I wrote about the sometimes unpredictable effects of the new rationality in school funding on New Jersey's urban kids for Next American City. A new school funding formula, passed in 2008, allots money in a seemingly fair and rational manner, weighting areas of concentrated poverty so that they receive more state money per student. But New Jersey already had fought a decades-long court battle to ensure that poor urban kids received what was deemed a thorough and adequate education--i.e. safe, decent schools--and the new formula actually gives less money to several urban school districts, in part because those local urban tax coffers are so depleted to start with. (The recession is also a confounding factor, but detractors of the new funding formula argue that it underfunds even before Trenton cuts out more.)
The shortfall may just point to just how much needs be done to help kids who start off in poverty attain the advantages accrued to kids from middle-class families before they even set foot in school. These are so basic they can be hard to discern: familiarity with books, with letters, with numbers, with lots of words.
Many studies show that a good preschool can help overcome some of the disadvantages of poverty, but after that it's still unclear what helps a middling or troubled student stick school out long enough to discover something she loves/can stand. So it's an open question how much the current push for reform is going to help the most needy students older than five, on a national scale. Is the idea to open charters with such speed that they replace all 100,000+ public schools in the United States? Or to throw enough ideas out there, via charters, that eventually some good ones stick? (It's not like education experts haven't been trying for years.) And charters themselves have received mixed grades.

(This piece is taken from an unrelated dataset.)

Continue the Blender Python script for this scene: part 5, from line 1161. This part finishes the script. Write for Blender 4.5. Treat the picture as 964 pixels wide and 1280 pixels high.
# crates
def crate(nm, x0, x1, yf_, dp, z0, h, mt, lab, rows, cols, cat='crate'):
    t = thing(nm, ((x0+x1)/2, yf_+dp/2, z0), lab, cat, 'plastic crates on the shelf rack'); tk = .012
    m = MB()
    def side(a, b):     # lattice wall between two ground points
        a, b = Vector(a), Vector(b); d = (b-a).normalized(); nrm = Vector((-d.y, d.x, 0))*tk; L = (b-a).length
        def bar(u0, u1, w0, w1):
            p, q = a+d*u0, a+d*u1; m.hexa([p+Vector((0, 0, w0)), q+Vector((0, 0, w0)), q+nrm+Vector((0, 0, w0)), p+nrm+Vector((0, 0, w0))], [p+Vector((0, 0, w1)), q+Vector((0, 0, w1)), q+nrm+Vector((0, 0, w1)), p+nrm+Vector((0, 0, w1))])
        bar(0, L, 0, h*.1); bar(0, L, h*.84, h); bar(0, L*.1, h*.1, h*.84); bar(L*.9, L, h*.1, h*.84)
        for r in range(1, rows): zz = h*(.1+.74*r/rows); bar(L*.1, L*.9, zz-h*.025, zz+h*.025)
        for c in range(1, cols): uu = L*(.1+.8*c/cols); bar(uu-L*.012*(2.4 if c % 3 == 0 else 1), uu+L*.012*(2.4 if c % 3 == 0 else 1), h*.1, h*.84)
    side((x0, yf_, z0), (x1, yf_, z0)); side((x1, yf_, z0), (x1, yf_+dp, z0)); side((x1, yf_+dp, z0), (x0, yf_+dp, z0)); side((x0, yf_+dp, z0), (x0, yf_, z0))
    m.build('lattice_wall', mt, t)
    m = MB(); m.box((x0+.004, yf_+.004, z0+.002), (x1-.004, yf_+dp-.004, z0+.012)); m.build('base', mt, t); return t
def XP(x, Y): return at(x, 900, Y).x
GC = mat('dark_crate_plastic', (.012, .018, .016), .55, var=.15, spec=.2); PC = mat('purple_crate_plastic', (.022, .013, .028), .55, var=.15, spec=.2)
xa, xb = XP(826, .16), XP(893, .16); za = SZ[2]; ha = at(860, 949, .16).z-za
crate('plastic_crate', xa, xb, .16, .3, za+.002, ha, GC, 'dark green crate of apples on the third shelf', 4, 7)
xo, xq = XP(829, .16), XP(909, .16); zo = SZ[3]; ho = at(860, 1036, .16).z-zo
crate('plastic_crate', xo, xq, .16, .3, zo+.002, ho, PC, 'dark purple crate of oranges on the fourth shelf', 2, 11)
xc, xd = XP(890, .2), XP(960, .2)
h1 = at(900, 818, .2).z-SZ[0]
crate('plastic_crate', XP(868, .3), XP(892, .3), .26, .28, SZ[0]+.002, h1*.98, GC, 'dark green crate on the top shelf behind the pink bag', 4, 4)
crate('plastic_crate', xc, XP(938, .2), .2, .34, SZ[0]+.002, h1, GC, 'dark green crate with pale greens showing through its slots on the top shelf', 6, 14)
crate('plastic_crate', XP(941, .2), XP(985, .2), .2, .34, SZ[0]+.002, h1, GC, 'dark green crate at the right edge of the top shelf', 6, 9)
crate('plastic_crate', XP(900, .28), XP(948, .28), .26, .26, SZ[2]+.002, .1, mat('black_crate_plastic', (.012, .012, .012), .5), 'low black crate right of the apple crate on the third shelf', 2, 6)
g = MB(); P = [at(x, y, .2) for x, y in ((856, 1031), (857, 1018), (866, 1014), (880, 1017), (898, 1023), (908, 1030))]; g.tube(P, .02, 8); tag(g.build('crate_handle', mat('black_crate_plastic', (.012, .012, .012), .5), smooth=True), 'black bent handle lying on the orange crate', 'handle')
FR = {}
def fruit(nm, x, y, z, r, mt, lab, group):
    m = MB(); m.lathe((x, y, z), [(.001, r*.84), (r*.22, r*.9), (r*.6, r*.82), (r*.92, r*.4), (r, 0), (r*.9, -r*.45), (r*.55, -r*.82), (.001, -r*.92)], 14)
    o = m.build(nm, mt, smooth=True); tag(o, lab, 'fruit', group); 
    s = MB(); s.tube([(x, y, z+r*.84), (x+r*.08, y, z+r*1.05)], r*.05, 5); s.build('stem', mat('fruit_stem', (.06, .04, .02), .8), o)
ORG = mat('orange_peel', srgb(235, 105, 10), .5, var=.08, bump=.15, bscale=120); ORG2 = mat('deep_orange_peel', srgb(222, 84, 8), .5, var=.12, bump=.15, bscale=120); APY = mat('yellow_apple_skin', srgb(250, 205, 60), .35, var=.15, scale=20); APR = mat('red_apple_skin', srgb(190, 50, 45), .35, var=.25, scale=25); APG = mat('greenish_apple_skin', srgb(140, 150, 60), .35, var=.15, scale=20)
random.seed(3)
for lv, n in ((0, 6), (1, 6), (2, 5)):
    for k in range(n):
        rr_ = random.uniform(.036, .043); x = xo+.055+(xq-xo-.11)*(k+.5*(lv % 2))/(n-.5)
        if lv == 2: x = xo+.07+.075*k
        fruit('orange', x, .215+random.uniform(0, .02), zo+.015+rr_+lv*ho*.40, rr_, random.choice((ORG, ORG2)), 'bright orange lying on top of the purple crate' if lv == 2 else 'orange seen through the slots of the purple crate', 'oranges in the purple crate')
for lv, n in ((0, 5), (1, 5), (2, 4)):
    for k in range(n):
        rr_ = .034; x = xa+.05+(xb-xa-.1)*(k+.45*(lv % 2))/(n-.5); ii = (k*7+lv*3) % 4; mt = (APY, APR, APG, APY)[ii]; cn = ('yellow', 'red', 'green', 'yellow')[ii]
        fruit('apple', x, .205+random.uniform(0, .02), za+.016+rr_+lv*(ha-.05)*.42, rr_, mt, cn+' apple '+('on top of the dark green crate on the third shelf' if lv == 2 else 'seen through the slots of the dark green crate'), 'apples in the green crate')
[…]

Reformers can talk themselves in circles if they start looking at fundamental questions. Because at bottom, tackling our country's education problems means tackling economic inequity and poverty, which is often concentrated in neighborhoods and therefore schools (previous efforts at getting around this have included busing, magnet schools, and the Hope VI mixed-income housing push). And talk about that too much and someone's bound to call you a socialist.